*WHAT IS EXPECTED*
Check every line of the entries below for the word "part", and copy the ones that have it.

>>>>

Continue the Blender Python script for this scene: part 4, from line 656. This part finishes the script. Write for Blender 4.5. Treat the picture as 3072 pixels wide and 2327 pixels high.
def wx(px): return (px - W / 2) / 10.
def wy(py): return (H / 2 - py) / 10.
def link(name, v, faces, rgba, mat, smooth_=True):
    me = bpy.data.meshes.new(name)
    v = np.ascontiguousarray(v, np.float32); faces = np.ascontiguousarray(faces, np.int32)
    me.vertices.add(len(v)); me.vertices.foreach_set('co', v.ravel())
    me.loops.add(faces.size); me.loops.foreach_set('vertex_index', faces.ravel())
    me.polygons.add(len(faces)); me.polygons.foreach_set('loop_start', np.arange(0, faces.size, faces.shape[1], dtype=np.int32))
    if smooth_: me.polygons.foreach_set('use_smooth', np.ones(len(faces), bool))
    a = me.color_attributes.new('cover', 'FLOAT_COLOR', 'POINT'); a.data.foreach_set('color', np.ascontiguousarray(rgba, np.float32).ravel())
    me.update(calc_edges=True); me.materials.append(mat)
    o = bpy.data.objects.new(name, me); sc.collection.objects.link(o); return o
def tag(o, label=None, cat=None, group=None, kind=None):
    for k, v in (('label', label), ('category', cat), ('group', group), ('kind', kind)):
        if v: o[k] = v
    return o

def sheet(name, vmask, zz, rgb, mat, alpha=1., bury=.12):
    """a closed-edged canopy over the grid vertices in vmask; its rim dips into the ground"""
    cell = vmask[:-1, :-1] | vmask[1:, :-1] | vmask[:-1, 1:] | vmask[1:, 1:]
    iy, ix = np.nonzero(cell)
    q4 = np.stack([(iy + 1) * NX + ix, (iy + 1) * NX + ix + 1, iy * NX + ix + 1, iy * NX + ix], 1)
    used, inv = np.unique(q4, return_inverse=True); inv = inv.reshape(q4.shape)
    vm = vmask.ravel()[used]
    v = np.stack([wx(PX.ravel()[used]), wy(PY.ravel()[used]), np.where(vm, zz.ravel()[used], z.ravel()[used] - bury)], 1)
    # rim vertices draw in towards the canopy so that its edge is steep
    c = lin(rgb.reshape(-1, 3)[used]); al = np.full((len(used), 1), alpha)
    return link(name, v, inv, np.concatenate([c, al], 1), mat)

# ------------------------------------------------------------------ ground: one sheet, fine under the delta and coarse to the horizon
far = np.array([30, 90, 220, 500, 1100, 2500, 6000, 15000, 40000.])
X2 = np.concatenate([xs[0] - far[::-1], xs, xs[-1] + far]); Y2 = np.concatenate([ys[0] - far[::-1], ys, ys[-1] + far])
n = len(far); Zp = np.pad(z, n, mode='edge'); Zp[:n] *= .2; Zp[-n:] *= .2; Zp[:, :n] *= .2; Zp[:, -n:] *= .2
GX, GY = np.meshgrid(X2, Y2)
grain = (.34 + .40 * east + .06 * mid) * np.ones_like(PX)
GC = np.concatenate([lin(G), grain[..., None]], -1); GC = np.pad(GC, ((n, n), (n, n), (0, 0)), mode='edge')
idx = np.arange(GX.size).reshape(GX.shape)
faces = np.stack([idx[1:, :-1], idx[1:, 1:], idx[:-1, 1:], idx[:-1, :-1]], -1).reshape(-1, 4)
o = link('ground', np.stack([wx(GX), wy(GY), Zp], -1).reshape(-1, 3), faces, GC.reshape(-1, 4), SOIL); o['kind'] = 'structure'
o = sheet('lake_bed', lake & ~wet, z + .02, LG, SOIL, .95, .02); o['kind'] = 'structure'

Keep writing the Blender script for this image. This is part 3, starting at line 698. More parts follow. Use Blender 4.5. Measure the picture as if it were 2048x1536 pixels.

<<<<

*CORRECT RESULT*
Continue the Blender Python script for this scene: part 4, from line 656. This part finishes the script. Write for Blender 4.5. Treat the picture as 3072 pixels wide and 2327 pixels high.
Keep writing the Blender script for this image. This is part 3, starting at line 698. More parts follow. Use Blender 4.5. Measure the picture as if it were 2048x1536 pixels.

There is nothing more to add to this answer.